When François Dolmetsch arrived in Colombia in 1962, he came by boat and took a long, bumpy car ride from Buenaventura to Cali to meet his wife’s family for the first time. Much like Paul Gauguin visiting Panama and Martinique in the late 19th century, Dolmetsch was inspired by the beautiful, exotic landscape of Colombia. It was a lush terrain filled with a myriad of plants, animals, and beautiful people.
Dolmetsch began taking photos in Europe, his father of French origin and his mother, British, he captured figures, both abstract and human, on the subways, in the flea markets, in the café’s, and on the street of London and Paris. It was a proper culture, where photography had a long history, and creative influence was easy to come by.
After a couple of years of immersion in the Colombian culture, he began showing his photographs at the National Art Festival of Colombia. He was quickly accepted into the folds and before long, he brought a little of the history of photography to the art world in Cali. With the help of his sister-in-law and his wife, he was able to secure a model, a beauty queen from the Valle de Cauca, who posed nude for him in a river. The series of photos received strong criticism as nude art photography had never been shown in Colombia previously. He was inspired, not only by his predecessors like Edward Weston or Imogen Cunningham from the United States, but of the beauty of Colombia. And he wasn’t about to stop.
Dolmetsch was invited to present his work at the Museum of Modern Art in Bogotá and became the first photographer to do so. He began receiving exhibitions almost annually while he created new work, utilizing photographic techniques such as multiple exposure or later, colored filters to create images the projected movement like had never been seen here before.
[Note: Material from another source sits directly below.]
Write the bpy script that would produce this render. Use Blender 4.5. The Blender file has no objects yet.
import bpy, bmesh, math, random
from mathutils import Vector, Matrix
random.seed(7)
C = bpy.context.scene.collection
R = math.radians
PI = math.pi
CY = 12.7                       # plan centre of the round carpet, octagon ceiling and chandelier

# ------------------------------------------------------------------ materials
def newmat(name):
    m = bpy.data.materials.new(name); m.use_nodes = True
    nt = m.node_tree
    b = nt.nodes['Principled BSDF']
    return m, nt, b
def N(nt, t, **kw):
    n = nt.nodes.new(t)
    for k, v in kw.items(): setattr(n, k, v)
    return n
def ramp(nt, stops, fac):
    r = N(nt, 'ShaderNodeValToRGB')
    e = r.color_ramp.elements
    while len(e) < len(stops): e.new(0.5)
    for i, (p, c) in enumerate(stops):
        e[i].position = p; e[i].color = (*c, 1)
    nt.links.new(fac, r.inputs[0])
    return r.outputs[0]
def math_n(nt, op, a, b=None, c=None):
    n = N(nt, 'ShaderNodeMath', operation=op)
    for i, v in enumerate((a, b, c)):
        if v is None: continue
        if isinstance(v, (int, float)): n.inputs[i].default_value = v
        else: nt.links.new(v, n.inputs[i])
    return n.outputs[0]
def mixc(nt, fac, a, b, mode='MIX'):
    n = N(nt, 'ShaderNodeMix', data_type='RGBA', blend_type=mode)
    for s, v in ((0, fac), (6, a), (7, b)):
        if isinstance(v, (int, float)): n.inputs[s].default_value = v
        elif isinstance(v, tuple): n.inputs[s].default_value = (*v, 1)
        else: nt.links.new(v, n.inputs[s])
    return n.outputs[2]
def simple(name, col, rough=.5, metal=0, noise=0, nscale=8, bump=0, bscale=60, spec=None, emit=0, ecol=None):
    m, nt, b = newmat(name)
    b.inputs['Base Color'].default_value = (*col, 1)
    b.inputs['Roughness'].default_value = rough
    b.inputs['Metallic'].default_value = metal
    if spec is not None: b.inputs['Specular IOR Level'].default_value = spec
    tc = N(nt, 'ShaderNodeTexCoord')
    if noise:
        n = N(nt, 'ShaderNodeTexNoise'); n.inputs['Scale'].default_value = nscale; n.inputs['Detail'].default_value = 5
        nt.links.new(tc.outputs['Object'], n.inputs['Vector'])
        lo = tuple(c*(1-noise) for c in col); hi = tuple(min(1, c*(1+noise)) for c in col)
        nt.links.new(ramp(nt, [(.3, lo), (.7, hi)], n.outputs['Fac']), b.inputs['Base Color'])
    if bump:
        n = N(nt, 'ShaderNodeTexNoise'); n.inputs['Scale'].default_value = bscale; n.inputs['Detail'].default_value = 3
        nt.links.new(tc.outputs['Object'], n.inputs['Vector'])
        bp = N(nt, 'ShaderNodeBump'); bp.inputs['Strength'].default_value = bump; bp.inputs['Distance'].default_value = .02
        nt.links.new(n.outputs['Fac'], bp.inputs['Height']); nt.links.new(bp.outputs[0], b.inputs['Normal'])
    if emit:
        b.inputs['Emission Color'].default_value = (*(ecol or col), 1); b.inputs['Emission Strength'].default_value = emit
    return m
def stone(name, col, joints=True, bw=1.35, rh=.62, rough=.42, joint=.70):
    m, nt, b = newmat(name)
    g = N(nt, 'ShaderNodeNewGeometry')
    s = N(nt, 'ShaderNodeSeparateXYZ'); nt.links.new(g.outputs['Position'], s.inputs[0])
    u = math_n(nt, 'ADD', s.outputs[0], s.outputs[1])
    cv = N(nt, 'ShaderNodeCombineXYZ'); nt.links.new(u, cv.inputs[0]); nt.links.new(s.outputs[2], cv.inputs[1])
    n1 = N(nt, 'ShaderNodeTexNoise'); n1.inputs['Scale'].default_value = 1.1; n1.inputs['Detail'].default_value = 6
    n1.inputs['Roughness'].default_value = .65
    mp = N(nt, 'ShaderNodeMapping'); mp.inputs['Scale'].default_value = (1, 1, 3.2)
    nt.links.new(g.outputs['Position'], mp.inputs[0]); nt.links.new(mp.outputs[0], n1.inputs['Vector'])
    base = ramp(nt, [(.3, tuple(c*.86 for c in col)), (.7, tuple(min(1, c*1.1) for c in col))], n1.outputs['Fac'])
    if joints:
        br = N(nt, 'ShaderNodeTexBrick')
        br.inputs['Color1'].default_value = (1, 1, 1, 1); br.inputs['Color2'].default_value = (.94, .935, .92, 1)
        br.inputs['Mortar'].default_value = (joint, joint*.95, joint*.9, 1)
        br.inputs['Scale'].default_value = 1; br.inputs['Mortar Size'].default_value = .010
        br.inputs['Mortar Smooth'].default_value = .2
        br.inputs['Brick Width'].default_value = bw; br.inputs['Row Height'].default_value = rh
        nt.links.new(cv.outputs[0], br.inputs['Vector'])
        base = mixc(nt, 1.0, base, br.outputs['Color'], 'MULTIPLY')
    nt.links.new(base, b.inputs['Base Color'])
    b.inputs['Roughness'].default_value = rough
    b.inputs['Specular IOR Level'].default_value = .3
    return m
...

It was after investigating the human form and Colombian expression, that he decided to take a trip through Colombia and capture the culture of the people. Much like Walker Evans and the Farm Security Administration did in the 1930s, Dolmetsch traveled vigorously, viewing the landscape of this land that was reflected through religion, conversation, heritage, a blend of indigenous, Spanish, and African cultures, and the eminent civil war.
But something was missing. This land had color and all he had was black and white. Luckily, color photography was arriving to Colombia and was coming into vogue around the world in the mid-1970s. Using positive film, Dolmetsch decided to capture the colorful landscape of Colombia through what he had done for years – multiple exposure nudes. And so, with various colored filters, captured vibrant colors and movements that expressed Colombia. Yet capturing was not enough. As analog photographers know well, taking the photo is half the work, developing it is the rest. Utilizing a new form of printing color photography, Dolmetsch sent off his negatives to a print shop that produced Cibachromes (later purchased by Ilford and called Ilfordchromes), which produced potent colors and a metallic shine.
In 1983, five years after producing these images, Dolmetsch was invited to present the work, along with older nude images, at the Galería Santa Fe in Bogotá. Two years later, the works were presented in Hamiltons Gallery in London and subsequently disappeared into the depths of his studio in Cali. Last year, after archiving Dolmetsch’s life’s work, Galería MÜ discovered the original prints from the Galería Santa Fe exhibition and decided to present them to the contemporary world in order to take a look back at the history of Colombian photography and the introduction of color into it’s vision.
François Dolmetsch graduated from Kings University in 1962 with a degree in History. He has had individual exhibitions in a great number of art spaces including galleries and museums in Colombia, Sweden, the United States, the United Kingdom, Denmark, Mexico, Italy, and France. His artwork can be found in the collections of the Museo de Arte del Banco de la República, the Museo de Arte Contemporáneo, and the Museo de Arte Moderno de Bogotá, amongst others.